I offered an apology for yelling, in the exchange that they re-train the dogs and keep the kids OFF my property. I got a half assed "the dogs are really friendly" comment, with an added "well um um.. I'm friends with yer FAAAAThur" as if that was supposed to sound intimidating. But when they saw that wasn't going to scare me, the three sets motioned for the dogs to come back inside.

As I sat down to tell this story, I heard three more children walking past my house:

"HEY!! You don't wanna go near there. There's a wicked witch inside the house!! She'll turn your dog into a pussycat if you bother her."

Damn straight.

UPDATE: I couldn't sleep after sharing my story with the world. There were two things bothering me about this episode.

For starters, the fat Peta bitch in the hoodie. She got on me for being "mean" to her "poor defenseless dogs" and yet in the very next breath, she and the other clowns were talking about how they had raised these dogs to protect their property. These are attack dogs, trained to attack, yet they are living in the same homes as children.

Which is it? Is he a poor, defenseless puppy, or is he your weapon ~ or rather ~ your shield? Can you really read me the Peta riot after you've bred a dog to kill? And where the hell have you lived where you feel you "need" a dog to "protect" you?? If things are so bad that you feel you need to train an animal to kill, maybe you should MOVE.

The second thing is the children. Not one of them was above the age of eight, yet as I've said before, one had a Budweiser strapped to his bike, and the lot of them have been on my property before, shooting firecrackers while getting drunk and high.

If Junior is at a level where at the second grade, he's already toking, drinking and setting things on FIRE, I doubt very highly that my fowl language is the worst thing that can happen to him. I'm pretty sure we've reached the end of the line on how low this kid is going in life.

And what kind of a cop would openly see children engaging in pot and beer, and opt to do nothing about it?? My local law enforcers have been witness to this and still choose to do nothing about it.
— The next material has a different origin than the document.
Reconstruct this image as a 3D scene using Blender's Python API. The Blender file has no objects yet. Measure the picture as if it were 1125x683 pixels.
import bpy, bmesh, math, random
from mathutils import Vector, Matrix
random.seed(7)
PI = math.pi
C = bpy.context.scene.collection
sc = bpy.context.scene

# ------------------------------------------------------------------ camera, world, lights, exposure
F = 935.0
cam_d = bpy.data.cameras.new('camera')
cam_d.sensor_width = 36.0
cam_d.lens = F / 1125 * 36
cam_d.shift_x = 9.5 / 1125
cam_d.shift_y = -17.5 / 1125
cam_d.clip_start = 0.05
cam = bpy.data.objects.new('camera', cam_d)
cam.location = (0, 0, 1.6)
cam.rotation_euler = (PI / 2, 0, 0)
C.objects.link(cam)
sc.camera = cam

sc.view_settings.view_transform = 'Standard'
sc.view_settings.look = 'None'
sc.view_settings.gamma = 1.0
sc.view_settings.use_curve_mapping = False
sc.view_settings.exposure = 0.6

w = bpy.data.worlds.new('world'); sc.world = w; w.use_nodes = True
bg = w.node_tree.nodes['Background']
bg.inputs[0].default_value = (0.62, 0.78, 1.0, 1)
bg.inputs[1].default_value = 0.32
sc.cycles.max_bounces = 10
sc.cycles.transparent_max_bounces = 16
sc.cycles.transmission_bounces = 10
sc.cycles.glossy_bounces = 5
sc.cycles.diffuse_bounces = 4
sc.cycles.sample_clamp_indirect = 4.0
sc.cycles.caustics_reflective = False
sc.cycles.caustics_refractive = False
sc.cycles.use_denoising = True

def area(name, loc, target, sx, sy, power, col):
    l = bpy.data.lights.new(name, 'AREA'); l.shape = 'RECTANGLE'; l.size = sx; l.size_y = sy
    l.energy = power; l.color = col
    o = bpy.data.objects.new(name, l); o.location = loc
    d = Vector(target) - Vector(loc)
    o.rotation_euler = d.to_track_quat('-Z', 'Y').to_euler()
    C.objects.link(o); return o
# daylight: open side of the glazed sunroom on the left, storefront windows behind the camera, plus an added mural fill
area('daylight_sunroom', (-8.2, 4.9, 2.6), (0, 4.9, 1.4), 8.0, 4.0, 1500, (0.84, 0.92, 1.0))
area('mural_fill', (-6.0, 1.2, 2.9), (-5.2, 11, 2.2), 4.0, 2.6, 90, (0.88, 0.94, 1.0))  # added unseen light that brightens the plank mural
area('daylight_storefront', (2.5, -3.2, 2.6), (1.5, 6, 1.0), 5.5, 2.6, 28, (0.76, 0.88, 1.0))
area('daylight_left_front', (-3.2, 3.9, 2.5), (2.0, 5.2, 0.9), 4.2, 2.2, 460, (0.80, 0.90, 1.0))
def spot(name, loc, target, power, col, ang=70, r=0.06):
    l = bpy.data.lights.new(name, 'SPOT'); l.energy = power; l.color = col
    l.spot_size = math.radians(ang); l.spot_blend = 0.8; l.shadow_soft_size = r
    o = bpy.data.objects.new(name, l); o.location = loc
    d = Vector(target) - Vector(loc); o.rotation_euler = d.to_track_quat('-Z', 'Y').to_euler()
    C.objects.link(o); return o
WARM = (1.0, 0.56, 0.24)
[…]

If I was a cop, and I saw Junior with a Bud strapped to his lil' bicycle, I'd pull him over, maybe have a chat with his mom and dad.

But the violent dogs and drug abusing children weren't what was the "problem" to these people in the alley. The fact that I yelled a bad word was. That scares me. Look, I know you're proud of your straight D- education, but since when is my saying "fuck" somehow worse than your 6-8 year olds getting high and drunk?

I wonder if any of this wound up on camera?